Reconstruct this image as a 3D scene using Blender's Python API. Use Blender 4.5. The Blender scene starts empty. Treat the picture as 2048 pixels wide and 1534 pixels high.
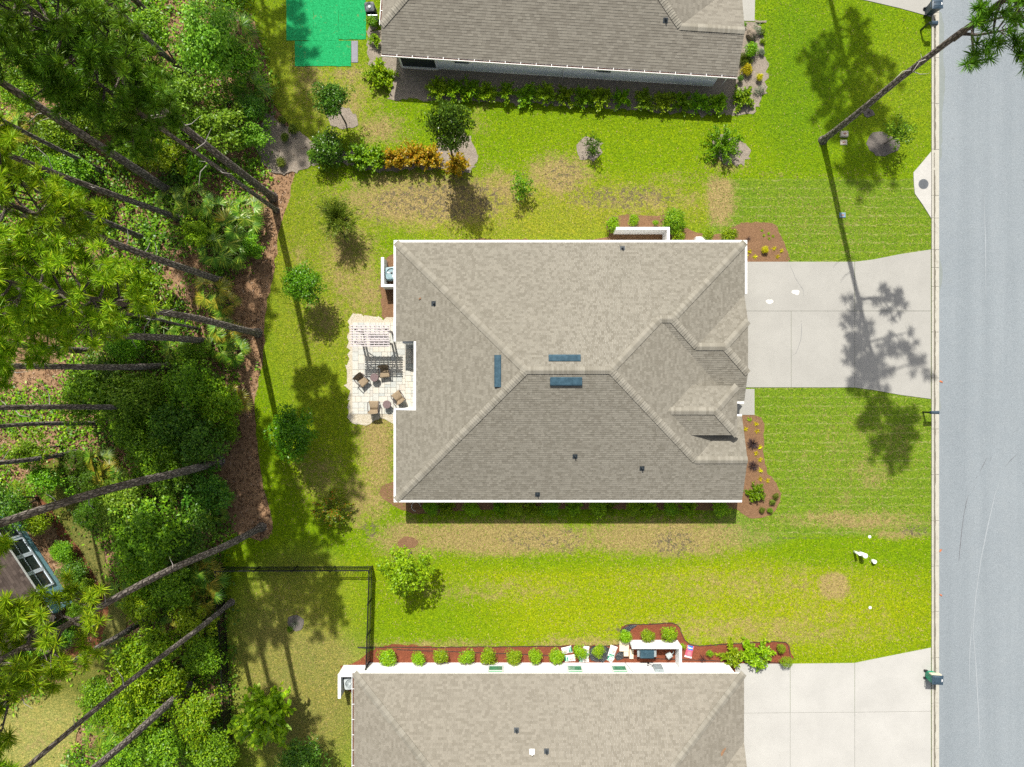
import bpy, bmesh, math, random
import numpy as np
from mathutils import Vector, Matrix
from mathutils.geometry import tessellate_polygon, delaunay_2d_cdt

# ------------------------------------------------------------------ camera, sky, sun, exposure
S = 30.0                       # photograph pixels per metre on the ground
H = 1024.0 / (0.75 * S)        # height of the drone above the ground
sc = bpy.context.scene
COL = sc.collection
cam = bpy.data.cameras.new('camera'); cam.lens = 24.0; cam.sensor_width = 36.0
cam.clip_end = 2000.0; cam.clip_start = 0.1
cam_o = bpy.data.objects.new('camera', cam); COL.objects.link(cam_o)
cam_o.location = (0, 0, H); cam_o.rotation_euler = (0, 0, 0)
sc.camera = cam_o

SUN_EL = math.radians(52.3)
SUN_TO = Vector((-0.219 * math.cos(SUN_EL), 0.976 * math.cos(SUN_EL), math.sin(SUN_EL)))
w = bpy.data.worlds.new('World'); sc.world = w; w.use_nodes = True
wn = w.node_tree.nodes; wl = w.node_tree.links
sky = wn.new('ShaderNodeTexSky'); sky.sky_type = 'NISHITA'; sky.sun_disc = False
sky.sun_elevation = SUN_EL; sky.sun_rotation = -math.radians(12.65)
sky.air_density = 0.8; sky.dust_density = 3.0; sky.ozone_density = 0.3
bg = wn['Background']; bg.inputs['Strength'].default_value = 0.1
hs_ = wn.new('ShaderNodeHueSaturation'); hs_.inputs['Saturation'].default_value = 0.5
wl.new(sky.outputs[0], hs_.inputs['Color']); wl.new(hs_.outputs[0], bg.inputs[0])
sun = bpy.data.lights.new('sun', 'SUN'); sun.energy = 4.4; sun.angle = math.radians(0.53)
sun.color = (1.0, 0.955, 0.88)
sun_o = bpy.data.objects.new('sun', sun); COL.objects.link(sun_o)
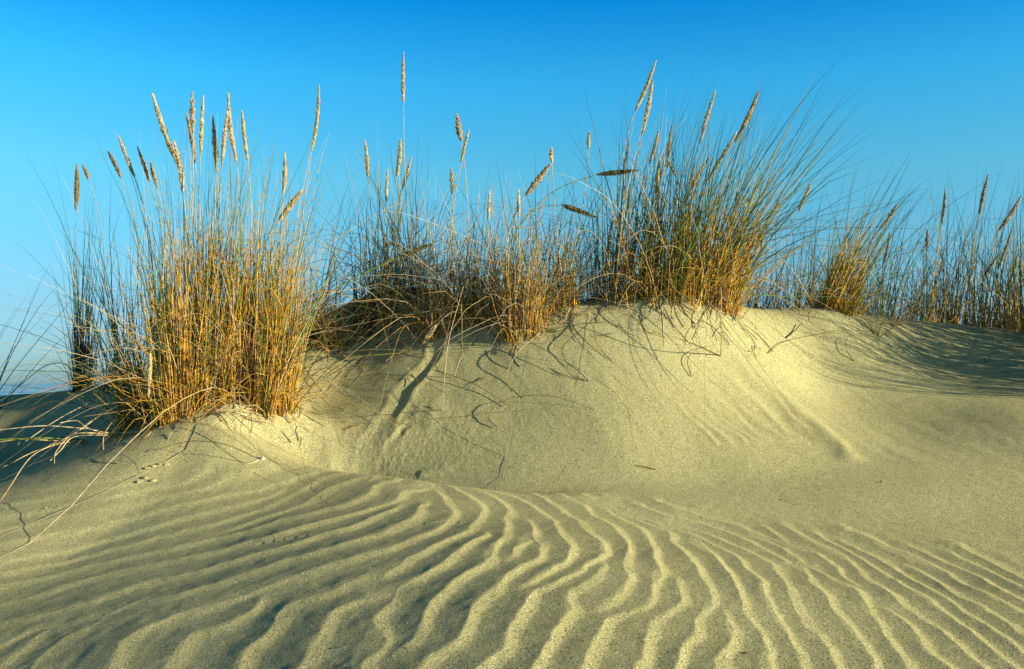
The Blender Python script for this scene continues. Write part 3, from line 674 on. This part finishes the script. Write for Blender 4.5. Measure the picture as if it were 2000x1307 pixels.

*-*-*

- **Exercise goal**:
Show all lines from the records above where the word "Python" occurs.

- **Reply**:
Reconstruct this image as a 3D scene using Blender's Python API. Use Blender 4.5. The Blender scene starts empty. Treat the picture as 2048 pixels wide and 1534 pixels high.
The Blender Python script for this scene continues. Write part 3, from line 674 on. This part finishes the script. Write for Blender 4.5. Measure the picture as if it were 2000x1307 pixels.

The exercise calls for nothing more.